Tragico e imbarazzante, in particolare, è il volto gommoso e inespressivo dell’attore protagonista, con una mimica tra il trancio di pesce spada e il pongo, eterno giovane diventato rugoso per forza di gravità e inerzia.
Tragica e anestetizzante la coralità di improbabili soliti ignoti, inesistenti, scarni e sdentati per necessità di copione, ma in realtà cultori del colluttorio e ben pasciuti.
Tragico e annichilente il mondo di una società fantasmagorica e in attesa, senza spigoli veri e quindi senza alcun appiglio comico, in cui gli immigrati offrono lavoro agli italiani laureati e questi ultimi lo accettano pure (magari!). Un popolo intimamente razzista che si trasforma in vittima comica e così si perdona e si riscatta.
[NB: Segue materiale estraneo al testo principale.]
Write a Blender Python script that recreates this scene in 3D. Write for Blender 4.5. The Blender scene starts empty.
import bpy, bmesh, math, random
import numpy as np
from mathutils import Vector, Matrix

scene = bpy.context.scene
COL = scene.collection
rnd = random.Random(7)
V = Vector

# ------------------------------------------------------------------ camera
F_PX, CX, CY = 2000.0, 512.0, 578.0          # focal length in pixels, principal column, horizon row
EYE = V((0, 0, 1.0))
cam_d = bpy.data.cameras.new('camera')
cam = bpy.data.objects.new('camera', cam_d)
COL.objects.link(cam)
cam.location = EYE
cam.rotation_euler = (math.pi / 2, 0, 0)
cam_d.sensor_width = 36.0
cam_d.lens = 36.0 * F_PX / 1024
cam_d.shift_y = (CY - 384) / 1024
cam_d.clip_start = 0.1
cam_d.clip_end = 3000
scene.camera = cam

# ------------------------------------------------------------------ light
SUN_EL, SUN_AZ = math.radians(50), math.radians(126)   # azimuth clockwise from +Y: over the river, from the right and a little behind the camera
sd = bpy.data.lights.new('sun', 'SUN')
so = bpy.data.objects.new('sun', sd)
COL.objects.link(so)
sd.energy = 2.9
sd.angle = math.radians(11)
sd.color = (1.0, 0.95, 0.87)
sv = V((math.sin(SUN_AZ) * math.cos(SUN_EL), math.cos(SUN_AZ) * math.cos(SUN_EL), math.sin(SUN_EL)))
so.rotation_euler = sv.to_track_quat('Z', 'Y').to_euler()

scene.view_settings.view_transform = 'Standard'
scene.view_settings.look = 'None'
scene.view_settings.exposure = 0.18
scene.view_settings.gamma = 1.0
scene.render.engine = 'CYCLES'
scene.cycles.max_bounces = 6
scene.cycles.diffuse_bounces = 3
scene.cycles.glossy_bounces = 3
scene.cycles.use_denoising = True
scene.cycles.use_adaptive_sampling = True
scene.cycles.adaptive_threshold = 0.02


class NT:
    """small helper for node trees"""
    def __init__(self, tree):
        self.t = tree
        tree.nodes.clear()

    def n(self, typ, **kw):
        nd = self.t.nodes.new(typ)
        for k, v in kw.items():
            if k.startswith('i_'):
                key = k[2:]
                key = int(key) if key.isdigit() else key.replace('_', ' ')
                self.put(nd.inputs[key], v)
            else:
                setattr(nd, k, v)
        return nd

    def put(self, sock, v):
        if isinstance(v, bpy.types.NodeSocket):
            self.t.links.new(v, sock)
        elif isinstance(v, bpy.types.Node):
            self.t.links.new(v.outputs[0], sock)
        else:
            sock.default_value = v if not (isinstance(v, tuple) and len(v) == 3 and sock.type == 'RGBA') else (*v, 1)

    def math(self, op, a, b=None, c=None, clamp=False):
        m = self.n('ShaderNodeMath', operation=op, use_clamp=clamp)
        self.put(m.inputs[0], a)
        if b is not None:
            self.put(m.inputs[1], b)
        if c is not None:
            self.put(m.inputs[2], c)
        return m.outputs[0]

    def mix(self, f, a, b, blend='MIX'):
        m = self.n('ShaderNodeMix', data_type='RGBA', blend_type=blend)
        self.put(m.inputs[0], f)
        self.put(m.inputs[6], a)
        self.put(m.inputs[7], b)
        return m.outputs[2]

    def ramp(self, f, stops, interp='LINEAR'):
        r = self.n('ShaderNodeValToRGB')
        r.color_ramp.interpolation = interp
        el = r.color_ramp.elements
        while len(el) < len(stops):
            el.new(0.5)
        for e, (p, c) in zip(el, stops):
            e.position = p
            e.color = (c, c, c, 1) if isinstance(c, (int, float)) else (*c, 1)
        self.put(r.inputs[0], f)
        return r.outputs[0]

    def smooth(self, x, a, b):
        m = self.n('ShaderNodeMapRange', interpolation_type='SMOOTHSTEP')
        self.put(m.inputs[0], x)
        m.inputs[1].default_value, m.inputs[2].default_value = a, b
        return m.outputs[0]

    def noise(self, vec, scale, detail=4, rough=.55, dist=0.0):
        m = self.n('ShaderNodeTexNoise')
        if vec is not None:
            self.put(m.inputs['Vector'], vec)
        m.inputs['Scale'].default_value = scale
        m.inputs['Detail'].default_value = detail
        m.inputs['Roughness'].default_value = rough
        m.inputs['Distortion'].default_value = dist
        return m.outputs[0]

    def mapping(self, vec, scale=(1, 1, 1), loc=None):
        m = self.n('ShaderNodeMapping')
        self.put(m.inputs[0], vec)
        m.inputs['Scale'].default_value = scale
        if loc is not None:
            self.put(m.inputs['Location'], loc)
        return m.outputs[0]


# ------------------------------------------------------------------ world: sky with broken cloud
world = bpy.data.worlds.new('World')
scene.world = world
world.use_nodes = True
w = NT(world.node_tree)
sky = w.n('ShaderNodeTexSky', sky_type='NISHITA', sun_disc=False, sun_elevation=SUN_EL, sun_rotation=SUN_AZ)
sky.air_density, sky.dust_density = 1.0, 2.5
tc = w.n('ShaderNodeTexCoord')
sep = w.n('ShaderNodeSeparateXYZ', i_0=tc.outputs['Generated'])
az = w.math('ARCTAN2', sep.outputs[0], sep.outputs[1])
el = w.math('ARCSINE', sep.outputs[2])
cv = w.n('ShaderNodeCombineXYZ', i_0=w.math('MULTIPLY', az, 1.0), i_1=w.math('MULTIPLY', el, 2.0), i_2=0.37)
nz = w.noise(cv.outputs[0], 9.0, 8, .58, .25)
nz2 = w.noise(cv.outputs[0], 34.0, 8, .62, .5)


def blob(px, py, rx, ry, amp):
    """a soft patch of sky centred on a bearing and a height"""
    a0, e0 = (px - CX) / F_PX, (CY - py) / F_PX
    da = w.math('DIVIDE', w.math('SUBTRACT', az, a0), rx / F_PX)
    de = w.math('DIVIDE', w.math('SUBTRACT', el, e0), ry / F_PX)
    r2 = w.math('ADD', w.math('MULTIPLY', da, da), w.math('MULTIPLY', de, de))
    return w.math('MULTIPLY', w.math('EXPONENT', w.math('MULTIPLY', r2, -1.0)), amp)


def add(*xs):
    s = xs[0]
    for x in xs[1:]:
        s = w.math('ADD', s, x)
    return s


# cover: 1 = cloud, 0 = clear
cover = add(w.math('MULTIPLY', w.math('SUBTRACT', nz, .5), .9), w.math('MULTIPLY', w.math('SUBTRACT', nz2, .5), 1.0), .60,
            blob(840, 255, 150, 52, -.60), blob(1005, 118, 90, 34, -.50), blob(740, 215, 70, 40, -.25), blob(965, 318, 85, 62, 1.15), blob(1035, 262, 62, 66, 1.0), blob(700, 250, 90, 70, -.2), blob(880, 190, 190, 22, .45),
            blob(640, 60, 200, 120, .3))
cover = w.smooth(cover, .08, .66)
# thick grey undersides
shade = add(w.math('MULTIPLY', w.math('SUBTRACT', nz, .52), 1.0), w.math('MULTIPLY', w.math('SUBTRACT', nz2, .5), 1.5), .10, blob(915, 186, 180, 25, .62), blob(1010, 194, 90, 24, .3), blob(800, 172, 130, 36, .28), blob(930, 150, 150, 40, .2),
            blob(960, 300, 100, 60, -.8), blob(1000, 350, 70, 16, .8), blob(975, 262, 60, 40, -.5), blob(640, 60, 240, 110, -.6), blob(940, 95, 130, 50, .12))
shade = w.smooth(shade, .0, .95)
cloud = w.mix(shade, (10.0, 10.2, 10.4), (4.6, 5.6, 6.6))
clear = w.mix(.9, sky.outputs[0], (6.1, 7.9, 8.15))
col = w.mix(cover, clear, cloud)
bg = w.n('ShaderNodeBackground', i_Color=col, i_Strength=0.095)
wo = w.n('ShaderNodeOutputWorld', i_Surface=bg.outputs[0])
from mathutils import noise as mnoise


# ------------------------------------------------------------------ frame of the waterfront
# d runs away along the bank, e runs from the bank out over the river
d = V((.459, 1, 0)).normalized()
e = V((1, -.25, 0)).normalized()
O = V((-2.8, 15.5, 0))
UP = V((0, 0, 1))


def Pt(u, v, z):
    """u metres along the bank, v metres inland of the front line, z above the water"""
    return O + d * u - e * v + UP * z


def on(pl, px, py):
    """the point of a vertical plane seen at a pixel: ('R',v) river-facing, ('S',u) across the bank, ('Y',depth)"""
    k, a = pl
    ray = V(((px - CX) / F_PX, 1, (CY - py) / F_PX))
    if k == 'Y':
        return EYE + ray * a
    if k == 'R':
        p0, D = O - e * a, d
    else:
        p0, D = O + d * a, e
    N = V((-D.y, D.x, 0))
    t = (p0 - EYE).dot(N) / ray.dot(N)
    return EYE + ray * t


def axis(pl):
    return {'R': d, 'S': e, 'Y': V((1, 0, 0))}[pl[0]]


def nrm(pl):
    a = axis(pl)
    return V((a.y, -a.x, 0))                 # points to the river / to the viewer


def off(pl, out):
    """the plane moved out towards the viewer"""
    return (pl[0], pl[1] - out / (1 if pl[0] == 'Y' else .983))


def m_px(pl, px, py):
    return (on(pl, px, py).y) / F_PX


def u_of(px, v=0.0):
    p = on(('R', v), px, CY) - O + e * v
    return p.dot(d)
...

La sospensione del contemporaneo per una fantascienza senza alieni ed invasori.
Tragica l’estetica da grande distribuzione Conad, artificiale come la foto di un panino McDonald, trapianatata in una Roma pastasciuttara diventata, ma mai fino in fondo e senza alcuna cattiveria, un lunapark da racconto dell’orrore di Lansdsale.
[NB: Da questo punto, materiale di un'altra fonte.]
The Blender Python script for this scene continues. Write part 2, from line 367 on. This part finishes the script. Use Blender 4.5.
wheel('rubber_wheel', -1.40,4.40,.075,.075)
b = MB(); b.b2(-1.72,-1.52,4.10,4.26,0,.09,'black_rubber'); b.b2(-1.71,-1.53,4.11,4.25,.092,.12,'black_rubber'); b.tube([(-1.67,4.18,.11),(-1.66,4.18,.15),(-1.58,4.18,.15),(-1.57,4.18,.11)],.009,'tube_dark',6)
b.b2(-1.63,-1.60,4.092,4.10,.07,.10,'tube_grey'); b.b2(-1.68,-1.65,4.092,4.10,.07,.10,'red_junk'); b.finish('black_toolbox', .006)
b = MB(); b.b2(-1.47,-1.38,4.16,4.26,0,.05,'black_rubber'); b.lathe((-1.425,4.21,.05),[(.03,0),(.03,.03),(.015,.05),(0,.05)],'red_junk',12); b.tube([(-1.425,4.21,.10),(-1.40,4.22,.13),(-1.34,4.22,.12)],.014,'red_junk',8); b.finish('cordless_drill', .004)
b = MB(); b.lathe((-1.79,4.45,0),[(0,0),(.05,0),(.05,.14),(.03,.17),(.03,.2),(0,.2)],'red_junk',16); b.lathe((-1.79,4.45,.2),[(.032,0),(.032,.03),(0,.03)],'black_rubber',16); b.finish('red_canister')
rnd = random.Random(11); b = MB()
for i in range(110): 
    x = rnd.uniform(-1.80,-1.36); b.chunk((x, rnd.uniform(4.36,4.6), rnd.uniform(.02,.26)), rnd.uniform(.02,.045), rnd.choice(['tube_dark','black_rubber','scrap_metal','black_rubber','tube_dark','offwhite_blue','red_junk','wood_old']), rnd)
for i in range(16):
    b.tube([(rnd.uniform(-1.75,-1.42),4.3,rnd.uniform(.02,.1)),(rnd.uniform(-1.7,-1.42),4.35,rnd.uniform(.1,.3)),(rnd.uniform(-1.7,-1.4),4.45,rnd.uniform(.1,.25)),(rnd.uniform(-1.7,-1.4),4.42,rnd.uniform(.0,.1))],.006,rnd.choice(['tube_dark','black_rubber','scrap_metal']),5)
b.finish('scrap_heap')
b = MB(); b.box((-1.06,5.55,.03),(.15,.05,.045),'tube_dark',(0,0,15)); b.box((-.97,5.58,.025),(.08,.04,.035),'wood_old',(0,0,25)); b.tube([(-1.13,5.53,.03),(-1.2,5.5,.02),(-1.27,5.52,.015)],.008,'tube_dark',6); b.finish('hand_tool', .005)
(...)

Tragico l’utilizzo dell’ultimo gadget da cazzoni, il Drone che sorvola la città e nonostante questo la manca sempre, alla ricerca di un’anima metropolitana che è altrove (non certo a Roma, che non è una metropoli).
Tragica la recitazione dei comprimari, con la figura davvero commovente di Sermonti, un naufrago, un sopravvissuto alla fiction italiana più importante e devastante dell’ultimo ventennio; eterno vacanziere deambulante prestato alla recita che, lasco come un elastico di mutande troppo usate, è ancora entusiasta di trascinare, tra una battuta e l’altra, l’insulsa fisiognomica da ultimo Elvis senza tragedia, annacquato, stiracchiato, senza chitarra e costume. Lì per caso o per sbaglio.
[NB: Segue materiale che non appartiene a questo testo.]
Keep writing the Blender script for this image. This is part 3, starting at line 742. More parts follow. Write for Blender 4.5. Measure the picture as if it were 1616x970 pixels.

Tragica e misogina, da società tribale, la figura delle donne nel film, o escort o matrigne castratrici, come nel caso dell’indomabile compagna del protagonista, incarnazione della cagacazzi paradigmatica e, almeno nel film e nella parte che le è stata scritta, imitazione stanca dell’urlatrice e sacerdotessa dell’ordine, la madre del genere, Laura Morante.
Tragici i modelli registici – il muffito Marco Ponti appunto, ma soprattutto il primo Guy Ritchie di Lock and Stock, importato con quindici anni di ritardo.
La cosa davvero positiva è che durante la proiezione qualche risata ce la siamo fatta, consapevoli di essere ormai noi stessi parte di questo film e della sitcom che lo e ci ha formato, Friends, e di tutti i prodotti ad essa correlati. Ridiamo all’ombra della continuità inestricabile tra ciò che vediamo sullo schermo e ciò che effettivamente pensiamo. Una grande opera composita e transmediale che ha travalicato gli schermi per diventare la nostra vita, il nostro linguaggio, il nostro dialogare, il nostro ritmo da spasmo su un divano sdrucito a dimenticarci di tutto ma per prima cosa di noi.
[Immagine: Smetto quando voglio di Sydney Sibilia].
ma dire, tipo, che è semplicemente una commedia ben fatta, no?
La cultura a volte fa male…
Dopo quello di Balicco un altro articolo dedicato a “Smetto quando voglio”!?! Là si parlava con enfasi eulogica di un nuovo inizio della commedia all’italiana, qui si parla con enfasi escatologica di un film “testamentario”, accostandolo alla “Grande bellezza”. Sì, sono d’accordo, la cultura a volte fa male, poiché è come l’amore, che rende stupidi gli intelligenti e intelligenti gli stupidi (mi riferisco naturalmente agli oggetti delle recensioni). E fa male soprattutto quando viene usata per pompare prodotti tanto mediocri quanto pretenziosi, che confermano ancora una volta come l’Italia sia il paese della commedia che fa piangere (cfr. “Smetto quando voglio”) e della tragedia che fa ridere (cfr. “La grande bellezza”).
@ eros barone
Caspita addirittura “enfasi eulogica” !!!!
Si, sono d’accordo, la cultura fa male.
In sintesi, ‘sto film è un po’ nammerda che diverte.